*Exercise*
Retype only the lines below from the one with "Recreate this scene" to the one with "R = random.Random(7)", inclusive, skipping every image.

*Material provided*
----------

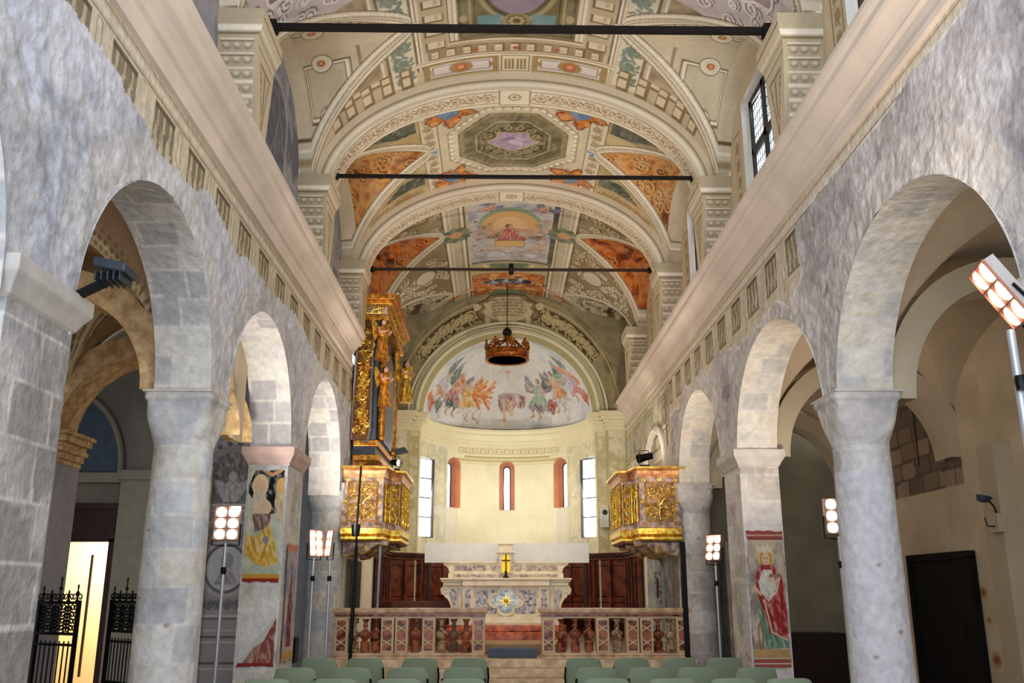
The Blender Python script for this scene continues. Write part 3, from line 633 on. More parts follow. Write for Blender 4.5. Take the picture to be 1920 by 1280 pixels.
def paint_c(cv, lun, gro, X, A, B):      # presbytery bays
    for s in (-1, 1):                                            # grisaille scrolls on the flanks
        lo, hi = sorted((s*1.5, s*3.9)); cv.rect(lo, 17.2, hi, 24.3, (150, 132, 98)); rnd = random.Random(5+s)
        for i in range(130):
            u = s*rnd.uniform(1.55, 3.5); v = rnd.uniform(17.4, 24.2); P = spiral(u, v, rnd.uniform(.1, .2), 1.4, rnd.uniform(0, 6), rnd.choice((-1, 1)), 14)
            cv.line([(a+.025, b-.02) for a, b in P], .05, (86, 72, 52)); cv.line(P, .045, (228, 218, 192) if v > 21 else (202, 186, 150))
        cv.ell(s*2.15, 21.55, .30, .42, (120, 106, 82)); cv.ell(s*2.15, 21.55, .26, .38, (214, 204, 186))
        lo, hi = sorted((s*.98, s*1.5)); cv.rect(lo, 17.2, hi, 24.3, (196, 186, 158)); cv.mottle(lo, 17.2, hi, 24.3, [(188, 178, 150), (206, 196, 168)], .6, 3)
        for u, w, c in ((1.0, .03, (96, 86, 66)), (1.05, .05, WH), (1.13, .02, DK), (1.30, .015, DK), (1.34, .03, WH), (1.44, .05, WH), (1.50, .03, (96, 86, 66))): cv.rect(s*u, 17.2, s*(u+w), 24.3, c)
    cv.rect(-.98, 17.2, .98, 22.1, (206, 196, 168))
    cv.rect(-.93, 17.9, .95, 21.55, (176, 182, 196)); cv.mottle(-.93, 17.9, .95, 21.55, [(150, 160, 184), (196, 196, 200), (216, 206, 196), (184, 170, 164)], .45, 14)
    cv.rect(.95, 17.9, 1.07, 21.75, (88, 80, 72)); cv.rect(-.93, 21.55, 1.07, 21.7, (120, 112, 96))
    cv.ell(0, 19.3, .74, 1.0, (140, 164, 140)); cv.ell(0, 19.4, .66, .88, (222, 176, 120)); cv.ell(0, 19.45, .4, .6, (232, 196, 146))
    cv.mottle(-.9, 19.5, .9, 21.2, [(150, 156, 176), (206, 200, 198), (200, 164, 140), (170, 150, 150)], .3, 24, a=.75)
    figure(cv, 0, 20.35, 1.15, (196, 108, 100), None, up_=-1, leg=False, robe2=(176, 84, 82))
    for u, v, rb, wg, fl in ((-.62, 18.35, (206, 150, 120), (96, 116, 150), 1), (.56, 18.35, (190, 140, 120), (88, 104, 130), -1), (-.7, 19.4, (204, 160, 130), None, 1), (.7, 19.5, (196, 170, 150), None, -1), (-.5, 19.95, (150, 120, 100), None, 1), (.5, 20.0, (120, 110, 110), None, -1)):
        figure(cv, u, v+.2, .55, rb, wg, up_=-1, flip=fl, lean=.6, leg=False)
    for i in range(26): t = i*.7; cv.ell((-.86+.28*((i*37) % 13)/13)*(1 if i % 2 else -1), 18.9+.09*((i*11) % 24), .06, .05, [(196, 140, 116), (170, 178, 200), (214, 190, 170), (150, 120, 104)][i % 4], t)
    cv.rect(-.36, 20.25, .36, 20.65, (222, 184, 120)); cv.frame(-.36, 20.25, .36, 20.65, .03, (176, 132, 76))
    cv.mottle(-.9, 20.9, .93, 21.5, [(204, 200, 204), (160, 156, 166), (216, 210, 206)], .3, 44)
    for s in (-1, 1):
        for i in range(11): t = i*2*PI/11; cv.ell(s*1.25+.2*math.cos(t)*1.3, 19.55+.3*math.sin(t), .13, .10, (104, 118, 92) if i % 2 else (132, 140, 112), t)
        cv.ell(s*1.25, 19.55, .16, .15, (214, 160, 110))
    cv.rect(-.98, 21.72, .98, 22.5, (196, 184, 146)); cv.line(arcpts(0, 21.8, .62, .55, 0, PI), .07, (226, 214, 180)); cv.polyt(arcpts(0, 21.8, .5, .42, 0, PI), (92, 112, 84)); cv.mottle(-.5, 21.8, .5, 22.2, [(84, 104, 78), (140, 156, 120)], .1, 4, a=.5)
    for i in range(-16, 17): cv.ell(i*.055, 21.78, .012, .02, (96, 84, 60))
    cv.mottle(-.97, 22.5, .97, 24.3, [(150, 62, 28), (214, 140, 70), (170, 78, 36), (232, 184, 120)], .22, 31)
    rnd = random.Random(3)
    for i in range(40): cv.line(spiral(rnd.uniform(-.9, .9), rnd.uniform(22.6, 24.1), .12, 1.3, i, 1, 12), .03, (120, 46, 22) if i % 2 else (236, 190, 120))
    for i in range(12): cv.ell(-.5+.09*i, 23.2+.1*math.sin(i*1.7), .17, .13, [(70, 74, 84), (120, 128, 140), (176, 184, 194), (54, 56, 64)][i % 4], i)
    cv.polyt(arcpts(0, 24.4, .62, .55, PI, 2*PI), (110, 140, 104))
    for s in (-1, 1): cv.line([(s*.98, 23.5), (s*1.3, 23.85), (s*1.62, 24.1)], .14, (208, 130, 62)); cv.line([(s*1.0, 23.6), (s*1.3, 23.85)], .07, (216, 206, 206))
    cell_orange(cv, lun, gro, (186, 92, 34), (96, 40, 16), (222, 140, 64), 77, (B < 21.3))
    cell_orange(cv, lun, gro, (120, 106, 80), (80, 68, 50), (222, 212, 184), 78, (B >= 21.3))
bay_common(17.3, 24.25, 'ceiling_presbytery', paint_c)
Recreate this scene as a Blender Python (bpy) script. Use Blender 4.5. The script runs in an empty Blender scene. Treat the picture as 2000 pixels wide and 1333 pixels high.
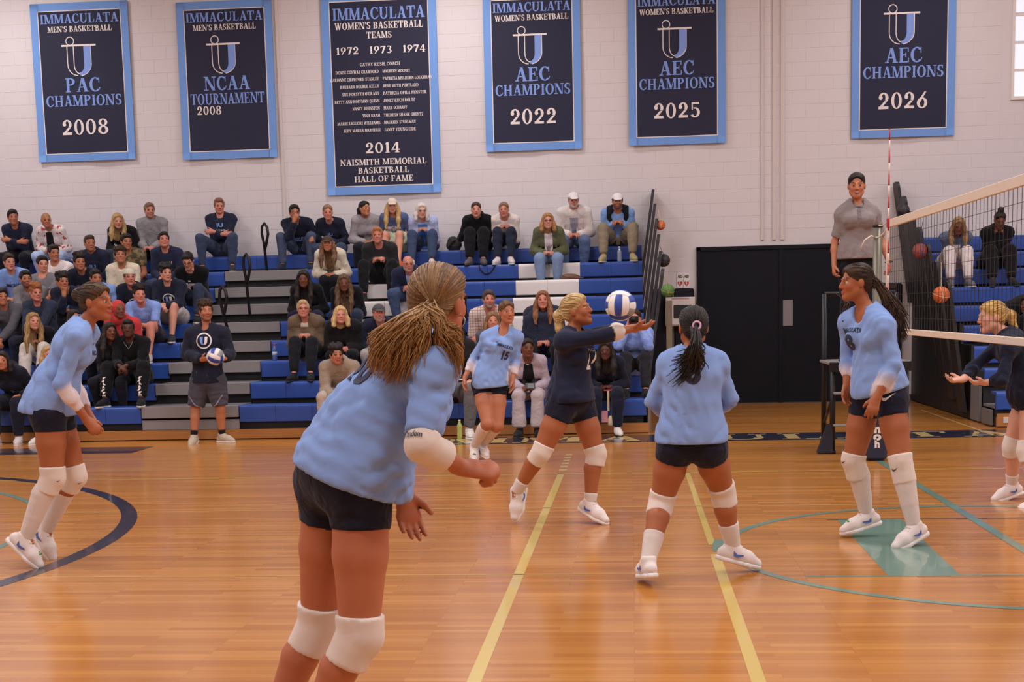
import bpy, bmesh, math, random
import numpy as np
from mathutils import Vector, Matrix
from mathutils.bvhtree import BVHTree

SC = bpy.context.scene
COL = SC.collection
R = random.Random(7)

# ------------------------------------------------------------------ camera
FPX, PITCH, YAW, ROLL, CY, CH = 2674.18, .1280, .0886, -.0231, 951.85, 1.5
def _basis():
    cy, sy = math.cos(YAW), math.sin(YAW)
    F = np.array([-sy*math.cos(PITCH), cy*math.cos(PITCH), -math.sin(PITCH)])
    Rr = np.array([cy, sy, 0.0]); U = np.cross(Rr, F)
    cr, sr = math.cos(ROLL), math.sin(ROLL)
    return cr*Rr + sr*U, -sr*Rr + cr*U, F
CR, CU, CF = _basis()
cam_d = bpy.data.cameras.new('camera'); cam = bpy.data.objects.new('camera', cam_d); COL.objects.link(cam)
cam_d.sensor_width = 36.0; cam_d.lens = FPX/2000*36
cam_d.shift_y = (CY-666.5)/2000      # the photograph is the upper part of a taller frame
cam_d.clip_start = .05; cam_d.clip_end = 200
cam.matrix_world = Matrix(((CR[0], CU[0], -CF[0], 0), (CR[1], CU[1], -CF[1], 0), (CR[2], CU[2], -CF[2], CH), (0, 0, 0, 1)))
SC.camera = cam
def at(px, py, Y):
    """photo pixel -> world point at depth Y"""
    d = CF + CR*(px-1000)/FPX - CU*(py-CY)/FPX
    t = Y/d[1]
    return np.array([d[0]*t, Y, CH+d[2]*t])
def ppm(Y): return FPX/(Y*1.004)

# ------------------------------------------------------------------ world, lights, exposure
SC.view_settings.view_transform = 'Standard'; SC.view_settings.look = 'None'
SC.view_settings.gamma = 1; SC.view_settings.use_curve_mapping = False
SC.view_settings.exposure = 0.0
w = bpy.data.worlds.new('world'); SC.world = w; w.use_nodes = True
w.node_tree.nodes['Background'].inputs[0].default_value = (.75, .8, 1, 1)
w.node_tree.nodes['Background'].inputs[1].default_value = .25
LIGHT_COL = (1.0, .975, 1.0)
for lx in (-9.7, -2.7, 4.3, 11.3):
    for ly in (1.5, 7.5, 13.5, 19.3):
        near = ly > 18                      # the row of lamps that washes the back wall
        if near and lx > 10: continue
        l = bpy.data.lights.new('ceiling_lamp', 'AREA'); l.shape = 'RECTANGLE'; l.size = .9 if near else 2.0; l.size_y = .6 if near else 1.0
        l.energy = (95 if lx < 0 else 45) if near else 215; l.color = LIGHT_COL
        o = bpy.data.objects.new('ceiling_lamp', l); COL.objects.link(o); o.location = (lx, ly, 7.0 if near else 7.75)

# ------------------------------------------------------------------ materials
MATS = {}
def srgb(c):
    if isinstance(c, str):
        c = c.lstrip('#'); c = [int(c[i:i+2], 16)/255 for i in (0, 2, 4)]
    return tuple((x/12.92 if x <= .04045 else ((x+.055)/1.055)**2.4) for x in c[:3])
def new_mat(name):
    m = bpy.data.materials.new(name); m.use_nodes = True
    nt = m.node_tree; b = nt.nodes['Principled BSDF']
    return m, nt, b
def mat(name, col, rough=.6, metal=0, bump=0, bscale=60, noise=0, nscale=8, spec=.5, emit=0, alpha=1, trans=0, coat=0, stretch=None):
    if name in MATS: return MATS[name]
    m, nt, b = new_mat(name); c = srgb(col); N = nt.nodes.new; L = nt.links.new
    b.inputs['Base Color'].default_value = (*c, 1); b.inputs['Roughness'].default_value = rough
    b.inputs['Metallic'].default_value = metal; b.inputs['Specular IOR Level'].default_value = spec
    b.inputs['Coat Weight'].default_value = coat
    if trans: b.inputs['Transmission Weight'].default_value = trans
    if emit:
        b.inputs['Emission Color'].default_value = (*c, 1); b.inputs['Emission Strength'].default_value = emit
    tc = None
    if bump or noise:
        tc = N('ShaderNodeTexCoord'); src = tc.outputs['Object']
        if stretch:
            mp = N('ShaderNodeMapping'); mp.inputs['Scale'].default_value = stretch; L(src, mp.inputs[0]); src = mp.outputs[0]
    if noise:
        n = N('ShaderNodeTexNoise'); n.inputs['Scale'].default_value = nscale; n.inputs['Detail'].default_value = 4; L(src, n.inputs['Vector'])
        mx = N('ShaderNodeMix'); mx.data_type = 'RGBA'
        mx.inputs[6].default_value = (*[x*(1-noise) for x in c], 1); mx.inputs[7].default_value = (*[min(1, x*(1+noise)) for x in c], 1)
        L(n.outputs['Fac'], mx.inputs[0]); L(mx.outputs[2], b.inputs['Base Color'])
    if bump:
        n = N('ShaderNodeTexNoise'); n.inputs['Scale'].default_value = bscale; n.inputs['Detail'].default_value = 3; L(src, n.inputs['Vector'])
        bp = N('ShaderNodeBump'); bp.inputs['Strength'].default_value = bump; bp.inputs['Distance'].default_value = .01
        L(n.outputs['Fac'], bp.inputs['Height']); L(bp.outputs[0], b.inputs['Normal'])
    MATS[name] = m; return m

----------

*The answer*
Recreate this scene as a Blender Python (bpy) script. Use Blender 4.5. The script runs in an empty Blender scene. Treat the picture as 2000 pixels wide and 1333 pixels high.
import bpy, bmesh, math, random
import numpy as np
from mathutils import Vector, Matrix
from mathutils.bvhtree import BVHTree

SC = bpy.context.scene
COL = SC.collection
R = random.Random(7)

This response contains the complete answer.